The rover will roam over several miles and use its science instruments to detect water molecules on and below the moon's surface, she said, and it will also be equipped with a drill that it’ll use to go beneath the surface and offer researchers new information about the actual location and physical state of water. Glaze added that the scientific data VIPER gathers is also going “to contribute to the selection of future landing sites under the Artemis program by helping [officials] to determine locations where water, ice and other resources could be harvested to sustain humans over extended stays.” Further, the rover will support the agency’s preparation for human exploration by providing new and needed details about the lunar pole’s environment, including its temperature and lighting conditions, plus more. 

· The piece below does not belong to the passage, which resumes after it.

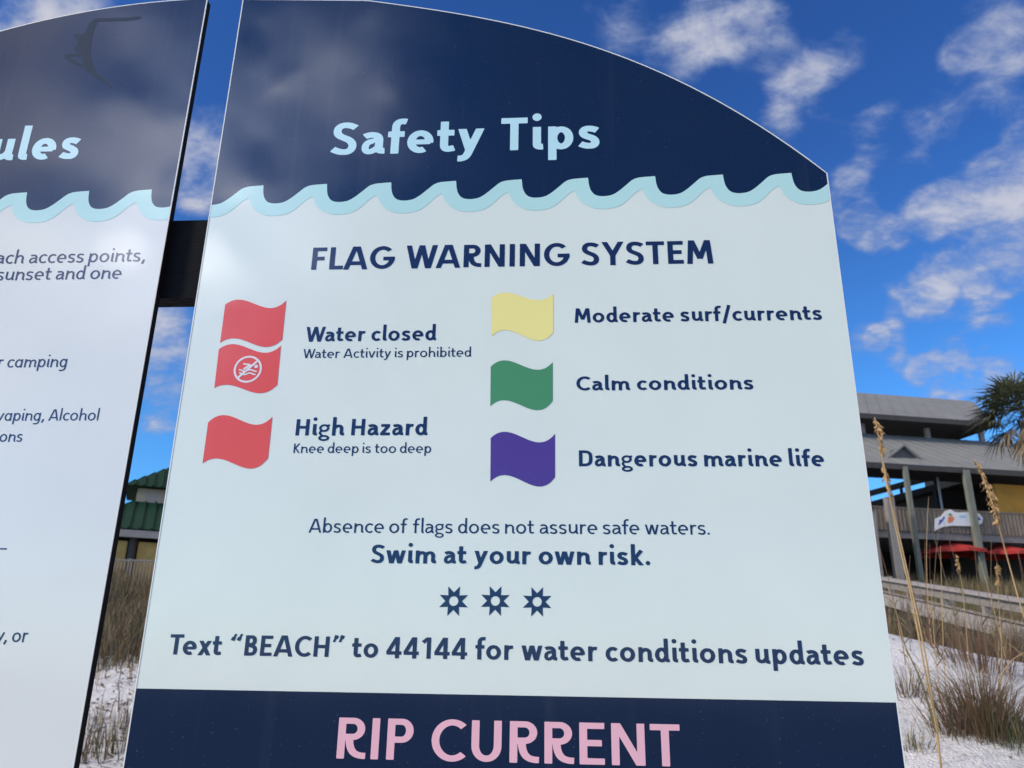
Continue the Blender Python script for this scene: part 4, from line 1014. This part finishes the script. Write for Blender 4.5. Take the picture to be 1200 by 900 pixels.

Astrobotic’s Thornton added that the discovery of water ice at the pole is also “a massive breakthrough for commercial opportunity in space—because we can turn that water into rocket fuel and the moon can become a destination for refueling our spacecraft to explore the moon and maybe even go deeper into space.” 

The industry and agency officials also stated how many components of both VIPER and CLPS showcase the ways the space agency is reshaping its path to achieve its lunar exploration goals. On top of working with commercial partners to facilitate payloads, NASA is also sending versions of the rover’s three water-seeking instruments to space—not with it—but on earlier deliveries, which Zurbuchen highlighted is “truly creative” and “totally flips on its head how” the agency usually proceeds. 

“VIPER represents a very different development paradigm,” he said.